Nora’s ultimate success (she outstripped her peers by the year’s end) was due to other factors too, not least her lack of inhibition in speaking English coupled with (or driven by?) her strong desire to be integrated into the English-speaking group – to the point of even anglicizing the pronunciation of her own name:

(Beginning of the session. As usual, the girls are asked to record the names on the tape-recorder:)

Observer:            Wait – say your name first.

Nora:                     Uh –

Observer:            You forgot?

Nora:                     N – un –

Observer:            What’s your name?

Nora:                     Nora. (English pronunciation – [noɹə])

Observer:            Nora?

Nelia:                    Nora! (Spanish pronunciation – [noɾa])

Nora:                     Nora! (English)

Observer:            Oh!

Nelia:                    Nora. (Spanish)

Observer:            ’Scuse me, Nora. (English)

Nora:                     No – no, but my, my, but my mother tomorrow she’s gonna give me another name, Lora.

Observer:            What? Lora? Is that what your mother’s gonna do, Nora?

Nora:                     Um-hum. Lora.

Observer:            Okay, so you wannabe –

Nora:                     Lora, Lora, not Nora (Spanish). Teacher, teacher, but, but, you can call me, are, by now, Orla.

What fascinates me about this study is that, while notionally about individual differences and learning strategies, it anticipates a number of key developments in SLA theory, notably what Block (2003) calls the ‘social turn’, i.e. a re-orientation towards the view that language learning is not only a cognitive activity but is both socially embedded and socially motivated, a view that, in turn, finds support in sociocultural theories of SLA (e.g. Lantolf 2000). Associated with the social turn is the key role that identity formation plays (e.g. Norton 2013), well-evidenced in the conversation above. And the formative role of formulaic speech that is learned and deployed in contexts of use prefigures both the ‘lexical turn’ (e.g. Nattinger and DeCarrico 1992) and usage-based approaches to SLA (e.g.  Cadierno and Eskildsen 2015). Finally, the playground context is a text-book example of ‘situated learning’ and what Lave and Wenger (1991) call ‘legitimate peripheral participation.’

Given the fact, though, that the study was based on non-instructed learning, the key question (for me, at least) is: How can the kinds of social skills and cognitive strategies that Nora displayed be developed and nourished in a classroom context?

References

Block, D. (2003) The social turn in second language acquisition. Edinburgh: Edinburgh University Press.

Cadierno, T. & Eskildsen, S. W. (Eds) (2015) Usage-based perspectives on language learning. Berlin: de Gruyter.

Lantolf, J.P.  (ed.) (2000) Sociocultural theory and second language learning. Oxford: Oxford University Press.

Lave, J. & Wenger, E. (1991) Situated learning: Legitimate peripheral participation. Cambridge: Cambridge University Press.

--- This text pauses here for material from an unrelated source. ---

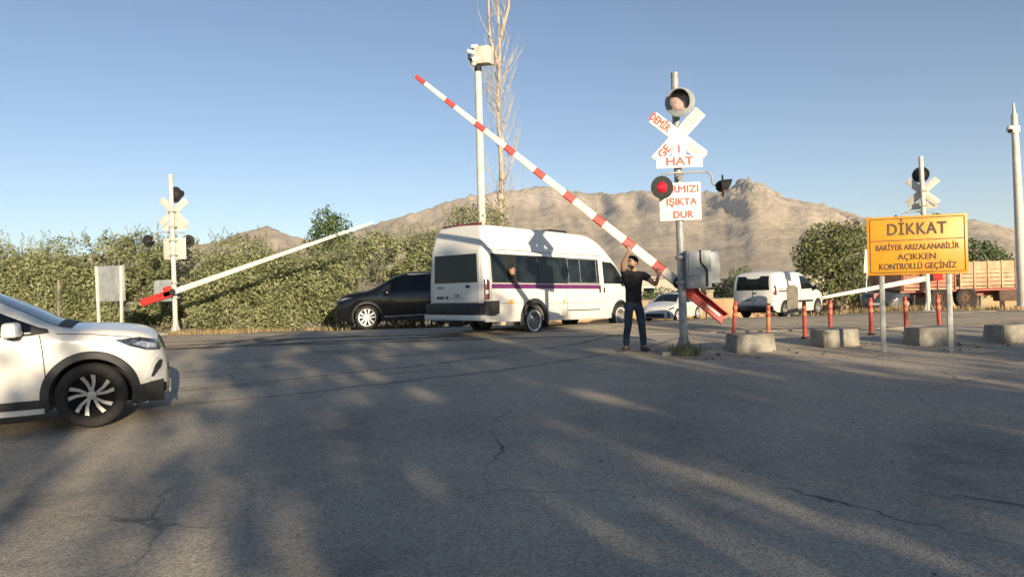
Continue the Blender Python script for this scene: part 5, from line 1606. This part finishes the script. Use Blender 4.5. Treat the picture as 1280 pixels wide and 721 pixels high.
# ------------------------------------------------------------------ vegetation
L_HEDGE = leaf_mat('hedge_leaves', (0.095, 0.115, 0.055), (0.26, 0.28, 0.135), (0.43, 0.43, 0.25), 0.3, 1.1)
L_GREEN = leaf_mat('green_leaves', (0.04, 0.07, 0.022), (0.09, 0.14, 0.042), (0.16, 0.21, 0.07), 0.3, 0.8)
L_OLIVE = leaf_mat('olive_leaves', (0.07, 0.09, 0.034), (0.165, 0.185, 0.075), (0.27, 0.28, 0.12), 0.3, 0.7)
L_DRY = leaf_mat('dry_grass', (0.20, 0.145, 0.07), (0.32, 0.24, 0.12), (0.45, 0.35, 0.18), 0.2, 2.0)
L_WEED = leaf_mat('weeds', (0.13, 0.13, 0.05), (0.25, 0.24, 0.10), (0.42, 0.36, 0.18), 0.2, 2.0)
M_BARK = mat('bark', (0.20, 0.155, 0.11), 0.95, var=0.3, scale=5, bump=0.6)
M_BARKP = mat('pale_bark', (0.47, 0.40, 0.31), 0.9, var=0.25, scale=2.5, bump=0.4, col2=(0.34, 0.26, 0.18))
M_TWIG = mat('pale_twigs', (0.52, 0.46, 0.38), 0.9, var=0.2, scale=3)

def lobe_points(lobes, dens, seed, shell=0.55, gap=0.35, gs=1.1):
    """points through the outer part of many overlapping lobes, thinned by noise so that gaps and clumps appear"""
    g = np.random.default_rng(seed)
    P = []; O = []
    for (cx, cy, cz, rx, ry, rz) in lobes:
        n = int(dens*(rx*ry+ry*rz+rx*rz)*4)
        d = g.normal(size=(n, 3)); d /= np.linalg.norm(d, axis=1)[:, None]
        r_ = shell+(1.08-shell)*g.random(n)**0.6
        lump = 1+0.20*(fbm(d[:, 0]*2.6+cx, d[:, 2]*2.6+d[:, 1]*2.0+cz, 3, seed)-0.45)
        p = d*r_[:, None]*lump[:, None]*np.array([rx, ry, rz])+np.array([cx, cy, cz])
        P.append(p); O.append(d)
    P = np.concatenate(P); O = np.concatenate(O)
    q = fbm(P[:, 0]*gs+P[:, 1]*0.7, P[:, 2]*gs+P[:, 1]*0.5+9, 3, seed+3)
    k = q > gap+0.10*(g.random(len(P))-0.5)
    return P[k], O[k]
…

Nattinger, J.R. & DeCarrico, J.S. (1992) Lexical phrases and language teaching. Oxford: Oxford University Press.

Norton, B. (2013) Identity and language learning: Extending the conversation (2nd edn). Bristol: Multilingual Matters.

Ortega, L. (2009) Understanding second language acquisition. London: Hodder.

Wong Fillmore, L. (1979) ‘Individual differences in second language acquisition,’ in Fillmore, C., Kempler, D., & Wang, W. (eds) Individual Differences in Language Ability and Language Behavior, New York: Academic Press. p. 203 – 228.

Wray, A. (2002) Formulaic language and the lexicon. Cambridge: Cambridge University Press.